Гайдебуров (В. П.), редактор-издатель или, кажется, полу-редактор, полуиздатель (в этом все дело: тут вмешались права других сонаследников отца Гайдебурова, основателя «Недели»), решил обзавестись собственным, личным, другим органом и для этого у кого-то купил или сам основал еженедельную «Русь», и как здесь, в правах основателя, или открытия, или ведения, он зависел от главного управления по делам печати, ю Мих. Петр. Соловьев и решил «понажать его», чтобы он в ежемесячных «Книжках Недели» расстался с г. Меньшиковым и еще (не в столь настойчивой форме) Ник. Энгельгардтом. «Или слушайся, или не живи». Гайдебуров был поверхностно дружен (на «ты») с Вл. Соловьевым, которого за монашеский склад души, «девственно-дантовский», глубоко, с угрюмым лбом, чтил Мих. Петр. Соловьев, хотя последние годы и недолюбливал его публицистики. Но как личность, как ученого, как философа, вне сотрудничества в «Вести. Евр.», – Мих. Петр. стоял к Вл. Соловьеву в положении ученика, удивляющегося на учителя, считая его феноменом нашей литературы и жизни, человеком «старого», «исторического закала», и, словом,
Суровый Дант не презирал сонета, –
звучало в отношениях, точнее, во взглядах строгого государственника «школы Каткова» к пылкому мистику. Соловьев, прежде чем просить Мих. Петр. (за Гайдебурова), решил захватить и меня, вероятно предполагая по моим любящим о нем отзывам, что и обратно я могу на его повлиять. Об этой именно поездке говорят следующая его записка и две телеграммы:
«Дорогой Василий Васильевич.
Списался с Мих. Петр. – и результат: сегодня, 8 ч. веч. (не позже), вы должны находиться у меня в «Англии»[223] для дальнейшего совместного следования к вышеозначенному подсановнику. Так как я обедаю не дома, то если, паче чаяния, опоздаю на несколько минут, подождите меня в читальной, распорядившись, чтобы меня об этом швейцар уведомил при входе моем. Статью вашу передал Гайдебурову. Прилагая забытую вами у меня перчатку[224].
До вечера.
Ваш Вл. Соловьев».
«Лучше, если прибудете в 7? Постараюсь не опоздать. Циркуляр действительно существует. Советую обратиться к Суворину. Рассказать положение и взять под будущие статьи. Завтра письмом. На днях побываю. Придумаем что-нибудь.
Соловьев».
«Завтра пятницу, десятом часу вечера, буду у вас.
Соловьев».
Из всех хлопот наших, как и следовало ожидать, ничего не вышло. По-видимому, весь материальный мир, в том числе и государственности, есть мир каких-то надавливаний и ослаблений, нажимов и отжимов, где можно принуждать и решительно ничего нельзя выпросить. По крайней мере, я совершенно не помню случая, чтобы какое-нибудь мое ходатайство, просьба, нужда о себе или о ком-нибудь были в сфере «службы» и вообще деловых отношений когда-либо удовлетворены. Так что я так и считал, и считаю эту «государственность» каким-то адским местом, «геенной огненной», где люди предназначены вечно «гореть» и страдать, пока не зальют или не согласятся залить весь этот очаг зла, где ничего, кроме «скрежета зубовного», не раздавалось никогда и никогда не будет услышано.

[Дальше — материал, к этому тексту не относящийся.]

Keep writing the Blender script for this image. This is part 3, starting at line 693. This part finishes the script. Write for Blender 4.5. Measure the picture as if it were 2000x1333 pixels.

Следующее его письмо относится к статье моей: «Поздние фазы славянофильства. Н. Я. Данилевский и К. Н. Леонтьев». Первый отдел статьи, о Данилевском, не встретил никакого затруднения при печатании; напротив, вторая его глава, о Леонтьеве, была отклонена по полному незнакомству и публики, и литераторов с этим замечательнейшим из русских мыслителей и стилистов и была лишь много лет спустя напечатана в литературных приложениях к «Торгово-Промышленной Газете», редактор-издатель которой Мих. Мих. Федоров хотя и был чиновником министерства финансов, однако оказался человеком гораздо более чутким и одаренным литературным вкусом, нежели литераторы ex professo:
«Дорогой Василий Васильевич!
Посылайте свою статью о Леонтьеве в редакцию «Московских Вед». Цертелев предуведомлен и согласен. С Ухтомским вожусь, но еще ничего не определилось.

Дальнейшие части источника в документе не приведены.